PPP-Mann Dirk Giese wiegelt ab: Die privaten Beschaffer und Betreiber hätten einen Effizienzvorteil von 14 bis 16 Prozent. "Wir können den Investitionsstau beseitigen, sehen den gesamten Lebenszyklus und haben im Gegensatz zu den Kommunen die Betriebskosten im Blick", so Giese. Und schließlich hänge ja alles davon ab, wie gut die jeweilige Seite den umfangreichen Vertrag aushandele.

Die Diskutanten in der Leipziger Runde blieben skeptisch. Wie teuer erkauft eine Kommune diese Investitionen und was gibt sie letztendlich an Mitwirkung aus der Hand?
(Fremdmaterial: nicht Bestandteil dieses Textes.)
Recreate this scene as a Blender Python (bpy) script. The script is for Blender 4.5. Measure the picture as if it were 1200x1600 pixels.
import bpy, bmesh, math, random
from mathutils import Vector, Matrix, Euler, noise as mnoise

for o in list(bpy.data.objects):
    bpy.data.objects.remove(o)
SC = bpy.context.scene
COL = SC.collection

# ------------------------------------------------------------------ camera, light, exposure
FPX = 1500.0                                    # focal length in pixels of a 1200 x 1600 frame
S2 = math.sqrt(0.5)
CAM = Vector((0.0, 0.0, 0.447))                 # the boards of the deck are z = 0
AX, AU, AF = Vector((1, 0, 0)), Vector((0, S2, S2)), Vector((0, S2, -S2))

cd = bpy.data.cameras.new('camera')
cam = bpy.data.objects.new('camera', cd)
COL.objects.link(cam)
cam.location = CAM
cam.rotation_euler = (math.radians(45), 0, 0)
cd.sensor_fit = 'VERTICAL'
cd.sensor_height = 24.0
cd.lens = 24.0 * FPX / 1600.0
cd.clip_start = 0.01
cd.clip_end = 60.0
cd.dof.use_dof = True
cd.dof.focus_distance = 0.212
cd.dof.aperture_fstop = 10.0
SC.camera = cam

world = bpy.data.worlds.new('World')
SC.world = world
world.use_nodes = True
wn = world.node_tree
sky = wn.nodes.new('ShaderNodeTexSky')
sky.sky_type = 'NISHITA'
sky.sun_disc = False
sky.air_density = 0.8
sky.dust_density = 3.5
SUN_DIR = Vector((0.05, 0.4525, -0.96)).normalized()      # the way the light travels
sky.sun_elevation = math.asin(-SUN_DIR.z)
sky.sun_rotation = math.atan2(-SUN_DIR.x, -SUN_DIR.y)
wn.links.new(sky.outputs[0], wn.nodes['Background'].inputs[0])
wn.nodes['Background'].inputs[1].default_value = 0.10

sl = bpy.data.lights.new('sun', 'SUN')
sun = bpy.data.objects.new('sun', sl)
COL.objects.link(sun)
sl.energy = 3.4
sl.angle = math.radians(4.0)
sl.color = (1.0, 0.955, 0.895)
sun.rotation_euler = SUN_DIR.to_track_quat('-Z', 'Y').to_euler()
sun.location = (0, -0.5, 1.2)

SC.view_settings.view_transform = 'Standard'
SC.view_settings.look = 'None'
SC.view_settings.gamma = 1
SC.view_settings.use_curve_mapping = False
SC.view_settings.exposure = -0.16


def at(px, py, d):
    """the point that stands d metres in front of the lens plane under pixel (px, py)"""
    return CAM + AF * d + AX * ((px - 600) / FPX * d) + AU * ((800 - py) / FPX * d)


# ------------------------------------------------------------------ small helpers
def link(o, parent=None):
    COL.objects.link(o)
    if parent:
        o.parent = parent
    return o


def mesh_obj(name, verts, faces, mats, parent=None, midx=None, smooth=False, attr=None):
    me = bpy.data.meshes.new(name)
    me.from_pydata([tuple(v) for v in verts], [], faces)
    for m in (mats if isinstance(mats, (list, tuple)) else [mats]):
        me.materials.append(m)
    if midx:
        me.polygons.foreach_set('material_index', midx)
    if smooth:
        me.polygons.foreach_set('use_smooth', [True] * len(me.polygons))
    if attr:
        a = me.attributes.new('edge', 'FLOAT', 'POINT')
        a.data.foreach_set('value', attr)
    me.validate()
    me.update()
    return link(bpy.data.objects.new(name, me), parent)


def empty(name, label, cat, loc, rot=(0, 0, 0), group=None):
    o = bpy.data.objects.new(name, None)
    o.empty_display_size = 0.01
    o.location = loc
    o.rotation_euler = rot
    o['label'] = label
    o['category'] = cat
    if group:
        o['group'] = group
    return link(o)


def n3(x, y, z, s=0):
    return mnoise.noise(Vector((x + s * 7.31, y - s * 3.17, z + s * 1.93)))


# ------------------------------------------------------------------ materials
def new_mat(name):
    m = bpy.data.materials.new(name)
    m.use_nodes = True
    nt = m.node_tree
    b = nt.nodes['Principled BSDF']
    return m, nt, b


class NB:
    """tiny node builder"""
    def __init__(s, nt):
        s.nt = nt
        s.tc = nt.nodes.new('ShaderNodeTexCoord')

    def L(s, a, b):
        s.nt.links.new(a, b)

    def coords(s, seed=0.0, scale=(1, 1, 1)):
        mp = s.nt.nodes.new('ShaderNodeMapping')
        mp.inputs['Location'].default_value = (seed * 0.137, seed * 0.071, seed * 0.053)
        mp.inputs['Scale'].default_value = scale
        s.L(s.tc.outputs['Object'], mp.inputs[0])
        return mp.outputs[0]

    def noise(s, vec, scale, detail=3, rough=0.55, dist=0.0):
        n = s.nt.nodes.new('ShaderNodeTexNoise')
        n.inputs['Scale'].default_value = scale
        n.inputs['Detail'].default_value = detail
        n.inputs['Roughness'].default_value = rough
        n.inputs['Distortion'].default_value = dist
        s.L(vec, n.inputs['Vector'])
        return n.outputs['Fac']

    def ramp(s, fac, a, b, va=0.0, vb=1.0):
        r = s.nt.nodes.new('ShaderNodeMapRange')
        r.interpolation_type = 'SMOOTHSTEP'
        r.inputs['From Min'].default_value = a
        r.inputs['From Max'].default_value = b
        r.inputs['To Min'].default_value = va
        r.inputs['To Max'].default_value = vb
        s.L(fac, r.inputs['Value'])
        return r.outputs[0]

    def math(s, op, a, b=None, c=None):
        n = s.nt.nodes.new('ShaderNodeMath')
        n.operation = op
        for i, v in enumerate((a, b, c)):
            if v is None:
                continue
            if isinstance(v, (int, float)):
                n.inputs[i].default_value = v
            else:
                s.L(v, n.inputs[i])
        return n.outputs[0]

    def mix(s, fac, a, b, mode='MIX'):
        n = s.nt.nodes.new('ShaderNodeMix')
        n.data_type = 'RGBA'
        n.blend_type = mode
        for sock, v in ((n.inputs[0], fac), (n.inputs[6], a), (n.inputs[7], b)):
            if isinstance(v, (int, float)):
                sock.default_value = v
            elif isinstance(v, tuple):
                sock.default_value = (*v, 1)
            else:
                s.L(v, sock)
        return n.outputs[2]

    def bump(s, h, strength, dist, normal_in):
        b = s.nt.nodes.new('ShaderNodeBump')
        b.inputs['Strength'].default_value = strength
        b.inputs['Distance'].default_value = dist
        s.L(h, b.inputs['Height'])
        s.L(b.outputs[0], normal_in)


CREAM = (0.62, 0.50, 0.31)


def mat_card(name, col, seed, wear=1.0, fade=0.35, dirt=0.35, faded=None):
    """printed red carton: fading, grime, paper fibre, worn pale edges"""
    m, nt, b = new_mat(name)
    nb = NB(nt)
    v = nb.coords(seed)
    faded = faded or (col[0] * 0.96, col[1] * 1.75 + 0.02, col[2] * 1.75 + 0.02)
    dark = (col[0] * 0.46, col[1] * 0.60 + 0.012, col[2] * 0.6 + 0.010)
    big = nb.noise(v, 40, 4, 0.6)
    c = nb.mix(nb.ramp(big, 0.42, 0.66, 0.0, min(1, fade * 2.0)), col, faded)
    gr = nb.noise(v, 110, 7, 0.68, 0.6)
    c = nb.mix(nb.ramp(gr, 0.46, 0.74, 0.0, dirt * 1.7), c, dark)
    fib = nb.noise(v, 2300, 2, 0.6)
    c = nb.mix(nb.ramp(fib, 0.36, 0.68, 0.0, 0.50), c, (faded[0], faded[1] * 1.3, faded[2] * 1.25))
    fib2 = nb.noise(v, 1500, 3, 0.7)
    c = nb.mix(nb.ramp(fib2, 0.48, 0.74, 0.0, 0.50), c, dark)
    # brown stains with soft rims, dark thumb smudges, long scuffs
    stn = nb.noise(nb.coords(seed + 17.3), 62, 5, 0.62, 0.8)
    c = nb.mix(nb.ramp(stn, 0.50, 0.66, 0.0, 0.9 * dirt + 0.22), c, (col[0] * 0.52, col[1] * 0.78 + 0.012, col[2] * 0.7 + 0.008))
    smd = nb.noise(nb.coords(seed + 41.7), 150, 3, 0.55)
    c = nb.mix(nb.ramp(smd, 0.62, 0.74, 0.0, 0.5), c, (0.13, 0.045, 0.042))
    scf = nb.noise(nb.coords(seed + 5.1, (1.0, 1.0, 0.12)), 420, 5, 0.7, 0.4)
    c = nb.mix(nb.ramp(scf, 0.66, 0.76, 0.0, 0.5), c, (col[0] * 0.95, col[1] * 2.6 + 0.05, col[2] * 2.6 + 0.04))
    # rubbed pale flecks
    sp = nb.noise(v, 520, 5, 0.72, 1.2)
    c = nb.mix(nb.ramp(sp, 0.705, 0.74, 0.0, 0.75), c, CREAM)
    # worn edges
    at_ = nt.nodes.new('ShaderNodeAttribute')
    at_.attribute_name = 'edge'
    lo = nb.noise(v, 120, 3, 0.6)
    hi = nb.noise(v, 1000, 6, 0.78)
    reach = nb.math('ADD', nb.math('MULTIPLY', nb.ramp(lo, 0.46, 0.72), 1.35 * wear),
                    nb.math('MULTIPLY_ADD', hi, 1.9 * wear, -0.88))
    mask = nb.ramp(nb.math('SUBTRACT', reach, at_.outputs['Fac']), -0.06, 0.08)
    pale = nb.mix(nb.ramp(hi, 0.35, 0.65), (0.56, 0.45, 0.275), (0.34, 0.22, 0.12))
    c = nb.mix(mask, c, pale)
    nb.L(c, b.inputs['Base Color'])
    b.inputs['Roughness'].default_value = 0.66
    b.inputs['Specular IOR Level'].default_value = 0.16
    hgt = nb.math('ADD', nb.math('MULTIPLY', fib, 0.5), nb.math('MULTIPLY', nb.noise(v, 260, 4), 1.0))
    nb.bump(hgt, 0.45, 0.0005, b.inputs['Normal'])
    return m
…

Stadt und Bürger zahlen am Ende drauf

Der Personalrat der Stadtverwaltung Chemnitz hat sich bei den PPP-Plänen seiner Stadt schlau gemacht. Mit ver.di-Hilfe bestellte er einen Gutachter. Sabine Lange, die Personalratsvorsitzende, erläutert den Leipziger Kolleg/innen die Ergebnisse: Ist PPP tatsächlich wirtschaftlicher? Ist es nicht. Die Berechnungen der Privaten beruhen nicht auf nachvollziehbaren Zahlen, es sind nur Schätzungen. Und letztlich zahlen Stadt und Bürger drauf, so das Gutachten. Der Personalrat informierte die Stadträte und ging mit seinem Papier in die Fraktionen. Schließlich lehnte die Stadt Chemnitz PPP als Finanzierungsmodell für zehn geplante Schulen ab.

Das sollte die Personalräte anderer Kommunen motivieren, mit den Chemnitzer Kolleg/innen Kontakt aufzunehmen und ihre Erfahrungen zu nutzen.